By Herbert Faulkner West, The Arts Press, Hanover, N. H., 1933.
That the art of book collecting is one which leaves shelves loaded with miscellaneous tomes of various sizes and shapes and backgrounds and therefore unwieldy and ground-weighted is a theory which Professor West refutes in this delightful little pamphlet of chapbook composition. If Clara Bow and King George V can find intellectual compatibility in stamp collecting why may not dozens of people find sympathetic relationship in the possession of much loved books? But the books must reflect the taste of the collector; otherwise there is no sense in collecting. Therefore one is to pick one's several favorite authors, gather up manuscripts, letters, books and develop (as the writer has) an authority and a pleasant discoursive manner upon the hobby.
With one's field chosen, the collecting begins, be it Chinese, Irish, Russian, or perhaps G. B. Shaw. All over the world leads the trails, the shops of London (and don't forget the shades of Newbery in St. Paul's graveyard) the banks of Seine, the grottos, ghettos, and biblioteks, the heart of Rome and the heart of Prague, the nevsky Prospect in Leningrad and the street of the New World in Warsaw. The writer gives some good tips on London bookshops which the novice in the art may well follow, and he also maps out a little the course of one's conduct in dealing with a book-seller.
After all, it is the keeper of a real bookshop who is your greatest book lover. Money will not buy him, nor will flattery cajole. He is the rare pinion of a moneymad and a money-depressed world. He cares not for analysis nor criticism, neither for method nor purpose in art; he knows by instinct the worth of a book, and he can tell by the "feel" whether or not a volume is worthy of perusal. Pulpits may thunder and university chairs declaim,— the book seller alone knows which books live and which books do not. There is no good and bad with him; one finds all kinds of books beneath his eye, but of those which possess not life he has nothing to say.

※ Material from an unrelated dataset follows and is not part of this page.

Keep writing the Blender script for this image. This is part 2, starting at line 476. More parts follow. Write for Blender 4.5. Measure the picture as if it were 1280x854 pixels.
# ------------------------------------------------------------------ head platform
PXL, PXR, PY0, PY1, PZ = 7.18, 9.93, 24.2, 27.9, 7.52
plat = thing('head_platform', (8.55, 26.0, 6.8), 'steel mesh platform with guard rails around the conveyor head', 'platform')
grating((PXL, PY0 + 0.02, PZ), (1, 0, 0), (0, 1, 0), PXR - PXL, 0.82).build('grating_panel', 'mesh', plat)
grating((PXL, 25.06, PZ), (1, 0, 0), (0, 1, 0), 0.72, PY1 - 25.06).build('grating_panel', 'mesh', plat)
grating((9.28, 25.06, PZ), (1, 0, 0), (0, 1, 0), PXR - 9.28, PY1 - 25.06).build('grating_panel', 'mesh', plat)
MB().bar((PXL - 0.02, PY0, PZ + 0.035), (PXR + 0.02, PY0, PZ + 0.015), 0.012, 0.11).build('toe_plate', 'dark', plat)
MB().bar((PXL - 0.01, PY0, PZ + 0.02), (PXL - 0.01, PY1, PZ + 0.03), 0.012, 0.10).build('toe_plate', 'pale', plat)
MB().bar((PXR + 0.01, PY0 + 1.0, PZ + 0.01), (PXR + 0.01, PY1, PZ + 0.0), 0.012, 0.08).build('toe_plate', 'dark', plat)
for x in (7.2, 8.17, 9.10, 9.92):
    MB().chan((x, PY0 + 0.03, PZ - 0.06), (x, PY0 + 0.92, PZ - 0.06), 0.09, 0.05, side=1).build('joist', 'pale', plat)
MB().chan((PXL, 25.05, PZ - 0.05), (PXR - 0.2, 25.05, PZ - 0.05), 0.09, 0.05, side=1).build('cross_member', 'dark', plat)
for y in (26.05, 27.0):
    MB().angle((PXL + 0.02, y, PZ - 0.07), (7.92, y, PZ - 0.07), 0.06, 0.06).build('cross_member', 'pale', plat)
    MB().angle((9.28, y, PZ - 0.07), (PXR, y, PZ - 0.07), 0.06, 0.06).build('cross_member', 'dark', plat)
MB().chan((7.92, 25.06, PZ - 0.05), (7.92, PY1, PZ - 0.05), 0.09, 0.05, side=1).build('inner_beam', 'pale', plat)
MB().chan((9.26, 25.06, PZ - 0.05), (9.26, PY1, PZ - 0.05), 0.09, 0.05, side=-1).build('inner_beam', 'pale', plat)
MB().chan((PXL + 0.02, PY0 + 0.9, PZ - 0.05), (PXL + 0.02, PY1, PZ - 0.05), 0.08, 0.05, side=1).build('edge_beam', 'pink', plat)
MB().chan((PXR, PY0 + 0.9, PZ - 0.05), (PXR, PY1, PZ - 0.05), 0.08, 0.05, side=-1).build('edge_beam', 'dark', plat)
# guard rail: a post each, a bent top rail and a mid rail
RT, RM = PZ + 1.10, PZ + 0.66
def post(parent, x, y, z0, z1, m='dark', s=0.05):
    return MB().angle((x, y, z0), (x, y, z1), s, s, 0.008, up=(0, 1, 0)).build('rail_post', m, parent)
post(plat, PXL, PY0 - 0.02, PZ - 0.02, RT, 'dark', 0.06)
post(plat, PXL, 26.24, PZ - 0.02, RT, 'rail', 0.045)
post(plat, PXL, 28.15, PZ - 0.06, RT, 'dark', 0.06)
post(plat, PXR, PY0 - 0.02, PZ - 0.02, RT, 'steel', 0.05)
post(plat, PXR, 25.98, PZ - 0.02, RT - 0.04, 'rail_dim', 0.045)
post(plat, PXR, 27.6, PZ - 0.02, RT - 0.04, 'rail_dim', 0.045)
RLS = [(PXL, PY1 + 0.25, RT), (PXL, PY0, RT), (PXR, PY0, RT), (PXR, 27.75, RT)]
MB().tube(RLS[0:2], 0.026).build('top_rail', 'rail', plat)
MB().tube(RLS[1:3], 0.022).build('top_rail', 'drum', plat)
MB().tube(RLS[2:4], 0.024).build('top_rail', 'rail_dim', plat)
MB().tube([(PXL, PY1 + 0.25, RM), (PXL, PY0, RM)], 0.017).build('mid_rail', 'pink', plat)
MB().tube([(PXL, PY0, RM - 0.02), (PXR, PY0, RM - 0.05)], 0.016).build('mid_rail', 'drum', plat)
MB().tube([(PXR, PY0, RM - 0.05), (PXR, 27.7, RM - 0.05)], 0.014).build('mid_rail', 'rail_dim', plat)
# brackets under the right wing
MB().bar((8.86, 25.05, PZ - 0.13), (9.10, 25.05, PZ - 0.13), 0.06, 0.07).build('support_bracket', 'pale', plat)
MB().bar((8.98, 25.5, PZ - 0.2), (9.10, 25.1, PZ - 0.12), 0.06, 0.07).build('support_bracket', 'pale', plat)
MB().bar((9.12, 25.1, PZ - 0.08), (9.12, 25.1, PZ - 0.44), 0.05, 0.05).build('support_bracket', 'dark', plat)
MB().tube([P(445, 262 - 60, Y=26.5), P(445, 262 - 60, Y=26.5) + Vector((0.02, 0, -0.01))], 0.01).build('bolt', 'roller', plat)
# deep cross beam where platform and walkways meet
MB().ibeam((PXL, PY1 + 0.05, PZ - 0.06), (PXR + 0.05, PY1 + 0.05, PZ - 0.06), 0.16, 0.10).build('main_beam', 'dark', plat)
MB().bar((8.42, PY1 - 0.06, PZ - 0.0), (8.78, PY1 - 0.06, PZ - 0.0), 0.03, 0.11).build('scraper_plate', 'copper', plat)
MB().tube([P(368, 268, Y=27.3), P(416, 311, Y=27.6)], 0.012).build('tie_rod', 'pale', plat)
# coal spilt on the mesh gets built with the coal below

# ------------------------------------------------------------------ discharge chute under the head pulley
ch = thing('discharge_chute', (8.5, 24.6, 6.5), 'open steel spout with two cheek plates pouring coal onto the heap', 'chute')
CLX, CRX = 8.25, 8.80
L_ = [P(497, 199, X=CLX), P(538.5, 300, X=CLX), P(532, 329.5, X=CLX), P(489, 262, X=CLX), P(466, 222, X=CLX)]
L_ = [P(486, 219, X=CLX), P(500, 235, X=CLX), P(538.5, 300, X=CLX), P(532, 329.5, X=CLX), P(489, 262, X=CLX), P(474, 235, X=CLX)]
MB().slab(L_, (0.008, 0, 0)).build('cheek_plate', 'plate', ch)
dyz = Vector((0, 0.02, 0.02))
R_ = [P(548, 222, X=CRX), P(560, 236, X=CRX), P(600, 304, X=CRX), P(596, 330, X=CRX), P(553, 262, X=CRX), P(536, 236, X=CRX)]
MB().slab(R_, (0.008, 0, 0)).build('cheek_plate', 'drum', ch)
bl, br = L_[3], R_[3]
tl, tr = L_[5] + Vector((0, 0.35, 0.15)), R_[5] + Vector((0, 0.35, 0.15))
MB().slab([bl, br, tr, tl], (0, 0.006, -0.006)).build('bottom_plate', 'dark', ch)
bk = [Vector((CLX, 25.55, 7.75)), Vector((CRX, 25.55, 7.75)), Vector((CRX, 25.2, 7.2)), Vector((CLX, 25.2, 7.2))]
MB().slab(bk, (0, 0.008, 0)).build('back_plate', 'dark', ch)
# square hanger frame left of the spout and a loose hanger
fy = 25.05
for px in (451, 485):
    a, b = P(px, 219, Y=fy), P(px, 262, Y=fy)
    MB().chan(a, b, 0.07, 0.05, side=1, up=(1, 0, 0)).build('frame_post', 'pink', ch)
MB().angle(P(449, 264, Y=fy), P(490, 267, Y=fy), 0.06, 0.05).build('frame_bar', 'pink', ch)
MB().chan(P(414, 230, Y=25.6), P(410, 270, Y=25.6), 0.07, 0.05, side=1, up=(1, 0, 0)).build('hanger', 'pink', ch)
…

This is what Professor West advises; "go to the book seller thou sluggard and consider his tastes." He has this advice and comment in a charming, cheap little Chapbook, and J. M. Benson a college junior sets it up in type which W. K. Flaccus chooses,—all in the basement of Baker Library. And thou stranger after passing the door of that print shop, return and look in and appreciate, and then, Go (as the Latin of Eleazar Wheelock's tombstone directs) and Emulate These Deeds.